The Texas House voted to concur with Senate amendments to House Bill 8, sending the STAAR-testing overhaul to Gov. Greg Abbott’s desk.
The bill replaces the current State of Texas Assessments of Academic Readiness (STAAR) year-to-year growth model, which relies on predictions from one end-of-year test to the next, with a new “three-year growth measure” that uses beginning-, middle-, and end-of-year assessments to track student progress more directly.
A Senate addition adds a “fail-safe clause” requiring the Texas Education Agency to brief lawmakers in 2029 on its impact to A–F accountability ratings, allowing lawmakers to revert to the old model if the new one proves harmful.
“This allows an opportunity for the Legislature to course correct if the new indicator negatively impacts ratings compared to the current methodology,” said House Public Education Chairman Brad Buckley (R–Killeen) as he laid out the changes.“Instead of making a prediction from one end-of-year test to the next, this bill will provide three points to check in—beginning, middle, and end—so we know our students are growing throughout the year.”
Under HB 8, the Texas Education Agency is responsible for the transition, but the law requires TEA to contract with a national assessment provider to actually develop and administer the new system.
The assessments themselves can include items written by TEA, but before those are used, they must go through a review committee of around 40 Texas teachers representing the state. At least three-fourths of that committee has to sign off that the items align with state standards, are grade-appropriate, and are unbiased.

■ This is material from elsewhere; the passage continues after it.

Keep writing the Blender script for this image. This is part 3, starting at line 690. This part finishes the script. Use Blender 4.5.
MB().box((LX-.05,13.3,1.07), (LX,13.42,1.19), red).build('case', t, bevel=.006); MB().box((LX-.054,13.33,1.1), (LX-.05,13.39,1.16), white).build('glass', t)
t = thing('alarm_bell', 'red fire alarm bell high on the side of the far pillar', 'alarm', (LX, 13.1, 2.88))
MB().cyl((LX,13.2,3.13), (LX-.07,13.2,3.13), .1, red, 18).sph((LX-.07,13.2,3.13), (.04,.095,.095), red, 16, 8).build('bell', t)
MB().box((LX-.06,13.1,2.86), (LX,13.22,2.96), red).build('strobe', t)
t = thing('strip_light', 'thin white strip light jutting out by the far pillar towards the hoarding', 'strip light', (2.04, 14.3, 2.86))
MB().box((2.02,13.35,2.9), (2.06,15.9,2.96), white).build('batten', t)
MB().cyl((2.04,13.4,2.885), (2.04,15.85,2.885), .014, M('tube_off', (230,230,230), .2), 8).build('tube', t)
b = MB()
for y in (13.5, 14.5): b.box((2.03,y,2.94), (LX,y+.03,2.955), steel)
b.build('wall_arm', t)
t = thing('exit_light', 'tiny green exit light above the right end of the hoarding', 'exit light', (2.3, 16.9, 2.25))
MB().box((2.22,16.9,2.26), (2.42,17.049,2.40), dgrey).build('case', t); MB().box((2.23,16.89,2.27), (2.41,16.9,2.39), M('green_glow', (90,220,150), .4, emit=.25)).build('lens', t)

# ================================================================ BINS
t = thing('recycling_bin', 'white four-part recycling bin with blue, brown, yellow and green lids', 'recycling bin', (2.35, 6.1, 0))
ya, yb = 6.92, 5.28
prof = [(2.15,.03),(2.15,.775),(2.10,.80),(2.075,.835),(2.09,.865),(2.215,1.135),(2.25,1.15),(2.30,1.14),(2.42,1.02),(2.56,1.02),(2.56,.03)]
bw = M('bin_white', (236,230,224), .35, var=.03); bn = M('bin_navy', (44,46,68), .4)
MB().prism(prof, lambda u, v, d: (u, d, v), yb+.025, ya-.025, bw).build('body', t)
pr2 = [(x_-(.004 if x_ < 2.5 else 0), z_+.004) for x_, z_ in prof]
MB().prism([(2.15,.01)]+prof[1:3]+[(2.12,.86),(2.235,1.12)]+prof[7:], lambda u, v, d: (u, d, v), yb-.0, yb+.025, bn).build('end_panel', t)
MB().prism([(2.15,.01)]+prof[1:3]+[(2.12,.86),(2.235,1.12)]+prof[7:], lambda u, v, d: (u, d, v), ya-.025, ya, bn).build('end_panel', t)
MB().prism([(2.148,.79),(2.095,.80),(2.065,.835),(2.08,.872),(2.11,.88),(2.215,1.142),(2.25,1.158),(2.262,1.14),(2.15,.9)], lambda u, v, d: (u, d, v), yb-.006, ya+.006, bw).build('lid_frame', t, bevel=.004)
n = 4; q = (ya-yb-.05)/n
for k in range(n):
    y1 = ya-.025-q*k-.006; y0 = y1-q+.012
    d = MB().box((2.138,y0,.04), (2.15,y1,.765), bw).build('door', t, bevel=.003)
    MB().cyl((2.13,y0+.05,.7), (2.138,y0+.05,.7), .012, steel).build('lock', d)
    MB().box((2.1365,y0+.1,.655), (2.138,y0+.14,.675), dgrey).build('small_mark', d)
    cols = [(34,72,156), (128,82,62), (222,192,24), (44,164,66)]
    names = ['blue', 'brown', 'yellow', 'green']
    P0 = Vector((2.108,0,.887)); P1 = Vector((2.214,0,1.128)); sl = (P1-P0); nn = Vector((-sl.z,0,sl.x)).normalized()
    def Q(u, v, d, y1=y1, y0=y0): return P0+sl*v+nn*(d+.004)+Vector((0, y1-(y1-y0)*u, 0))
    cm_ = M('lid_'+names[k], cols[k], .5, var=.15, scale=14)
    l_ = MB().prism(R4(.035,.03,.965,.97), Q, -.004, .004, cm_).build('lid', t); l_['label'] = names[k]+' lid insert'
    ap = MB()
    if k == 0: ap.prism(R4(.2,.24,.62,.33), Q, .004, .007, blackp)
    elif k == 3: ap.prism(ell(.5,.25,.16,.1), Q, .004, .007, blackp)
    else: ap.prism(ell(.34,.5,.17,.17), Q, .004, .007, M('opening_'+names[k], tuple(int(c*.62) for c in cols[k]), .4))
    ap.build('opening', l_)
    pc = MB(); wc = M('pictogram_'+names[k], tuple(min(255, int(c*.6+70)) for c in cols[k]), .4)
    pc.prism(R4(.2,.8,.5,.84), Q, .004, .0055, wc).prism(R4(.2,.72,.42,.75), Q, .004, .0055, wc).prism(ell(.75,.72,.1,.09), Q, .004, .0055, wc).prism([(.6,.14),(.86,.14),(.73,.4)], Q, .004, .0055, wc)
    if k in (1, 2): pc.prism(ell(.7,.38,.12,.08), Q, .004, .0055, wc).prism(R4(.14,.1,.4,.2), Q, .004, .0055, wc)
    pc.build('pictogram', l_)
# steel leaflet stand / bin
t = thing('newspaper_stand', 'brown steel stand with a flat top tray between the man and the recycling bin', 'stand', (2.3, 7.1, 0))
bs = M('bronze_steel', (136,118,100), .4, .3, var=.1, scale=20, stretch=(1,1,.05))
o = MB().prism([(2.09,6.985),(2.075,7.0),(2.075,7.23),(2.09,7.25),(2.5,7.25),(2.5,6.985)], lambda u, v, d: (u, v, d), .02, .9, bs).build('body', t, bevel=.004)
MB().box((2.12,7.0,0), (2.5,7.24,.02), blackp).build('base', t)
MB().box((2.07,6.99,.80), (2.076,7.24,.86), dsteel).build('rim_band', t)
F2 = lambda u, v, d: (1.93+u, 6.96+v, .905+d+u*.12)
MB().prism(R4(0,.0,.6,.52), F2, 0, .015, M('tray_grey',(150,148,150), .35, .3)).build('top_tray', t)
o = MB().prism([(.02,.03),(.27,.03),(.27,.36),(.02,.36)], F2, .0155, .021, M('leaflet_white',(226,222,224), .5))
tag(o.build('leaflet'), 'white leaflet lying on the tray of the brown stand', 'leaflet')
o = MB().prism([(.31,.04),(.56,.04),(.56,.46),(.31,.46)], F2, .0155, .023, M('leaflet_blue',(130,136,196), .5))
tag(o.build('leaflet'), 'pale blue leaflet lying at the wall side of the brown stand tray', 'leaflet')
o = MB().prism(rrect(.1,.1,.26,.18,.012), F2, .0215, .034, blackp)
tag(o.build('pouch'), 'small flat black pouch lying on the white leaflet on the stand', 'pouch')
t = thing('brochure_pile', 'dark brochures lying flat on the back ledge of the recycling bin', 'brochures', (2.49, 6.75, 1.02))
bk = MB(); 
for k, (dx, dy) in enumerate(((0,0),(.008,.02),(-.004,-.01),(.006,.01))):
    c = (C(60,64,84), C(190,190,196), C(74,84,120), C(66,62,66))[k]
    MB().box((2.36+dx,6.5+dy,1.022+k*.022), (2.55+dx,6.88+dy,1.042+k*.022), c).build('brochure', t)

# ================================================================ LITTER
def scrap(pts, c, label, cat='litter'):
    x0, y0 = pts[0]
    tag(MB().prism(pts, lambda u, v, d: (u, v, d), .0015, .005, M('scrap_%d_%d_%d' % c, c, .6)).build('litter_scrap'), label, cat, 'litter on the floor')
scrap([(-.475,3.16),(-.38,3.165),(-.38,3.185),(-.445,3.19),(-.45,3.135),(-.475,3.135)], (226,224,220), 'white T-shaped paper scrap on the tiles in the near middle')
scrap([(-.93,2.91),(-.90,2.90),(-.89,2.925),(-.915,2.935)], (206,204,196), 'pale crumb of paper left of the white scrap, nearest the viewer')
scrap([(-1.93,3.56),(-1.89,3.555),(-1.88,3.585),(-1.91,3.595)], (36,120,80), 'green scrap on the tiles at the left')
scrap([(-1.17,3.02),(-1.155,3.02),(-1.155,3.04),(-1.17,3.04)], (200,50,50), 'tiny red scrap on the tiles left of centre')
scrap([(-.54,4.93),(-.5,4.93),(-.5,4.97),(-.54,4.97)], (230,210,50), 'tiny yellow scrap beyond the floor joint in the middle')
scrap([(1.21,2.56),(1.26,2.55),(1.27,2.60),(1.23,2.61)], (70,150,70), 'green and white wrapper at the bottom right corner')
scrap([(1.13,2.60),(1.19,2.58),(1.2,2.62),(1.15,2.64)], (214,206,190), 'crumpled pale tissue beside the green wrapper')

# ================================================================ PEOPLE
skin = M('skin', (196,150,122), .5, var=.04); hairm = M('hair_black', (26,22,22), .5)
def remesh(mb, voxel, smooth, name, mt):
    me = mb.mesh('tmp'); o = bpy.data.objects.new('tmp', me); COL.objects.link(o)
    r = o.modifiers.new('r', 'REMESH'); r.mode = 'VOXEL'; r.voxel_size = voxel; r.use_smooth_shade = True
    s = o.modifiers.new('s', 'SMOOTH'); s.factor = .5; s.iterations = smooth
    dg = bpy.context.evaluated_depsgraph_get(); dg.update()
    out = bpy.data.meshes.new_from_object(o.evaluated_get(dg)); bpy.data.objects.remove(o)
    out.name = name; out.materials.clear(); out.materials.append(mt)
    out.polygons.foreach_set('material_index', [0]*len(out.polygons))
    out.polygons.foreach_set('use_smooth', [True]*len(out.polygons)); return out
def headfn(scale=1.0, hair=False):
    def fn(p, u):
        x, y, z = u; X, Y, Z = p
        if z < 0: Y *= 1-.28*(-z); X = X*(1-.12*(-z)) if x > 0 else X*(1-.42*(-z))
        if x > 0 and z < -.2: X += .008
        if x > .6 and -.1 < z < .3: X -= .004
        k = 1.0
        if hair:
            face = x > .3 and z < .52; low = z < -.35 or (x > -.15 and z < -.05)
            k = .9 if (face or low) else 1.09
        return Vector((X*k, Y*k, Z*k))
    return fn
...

Buckley noted that senators also “restored the automatic rescore provision for writing samples, lessening the burden on schools,” and agreed with the House to scrap the English II end-of-course exam, marking “the first reduction in the number of required EOCs since 2015.”
At the same time, the Senate reinstated U.S. history and social studies exams and clarified that local indicator studies will be carried out by a higher education institution. Beyond the amendments, Buckley defended the bill as transformational.
“House Bill 8 ends the high-stakes and high-stress nature of one test, one day,” he said. “It bans excessive benchmarking and over-testing. It prohibits TEA from changing the rules of the game at any time for the A–F system. And it statutorily requires unprecedented oversight of TEA by legislators, teachers, school leaders, and the public.”
But some Democrats pushed back. State Rep. Gina Hinojosa (D–Austin) argued the measure explodes the number of state-mandated tests.
“What we do is in this bill is require 51 state tests when today there are 16 state-required tests,” she said. “That is absolutely factual. You may disagree with the impact on our districts, but this is factual.”
Hinojosa dismissed Buckley’s focus on benchmark testing, saying in her experience as a school board member and parent, “the complaint to me was always about the STAAR test … not about benchmarks.”
Buckley brushed off a critical flyer circulating among members as “yellow journalism” and insisted the legislation has broad support from school groups across Texas.
“Our districts—whether they have eight kids or more than 100,000—understand that House Bill 8 is an important step in restoring trust in our system,” he said.
Members voted to concur with the Senate changes 79-54.
With the House concurring, Abbott is expected to sign the bill, which would begin the multi-year transition away from STAAR and implement the new “Student Success Tool” statewide in the 2027–28 school year.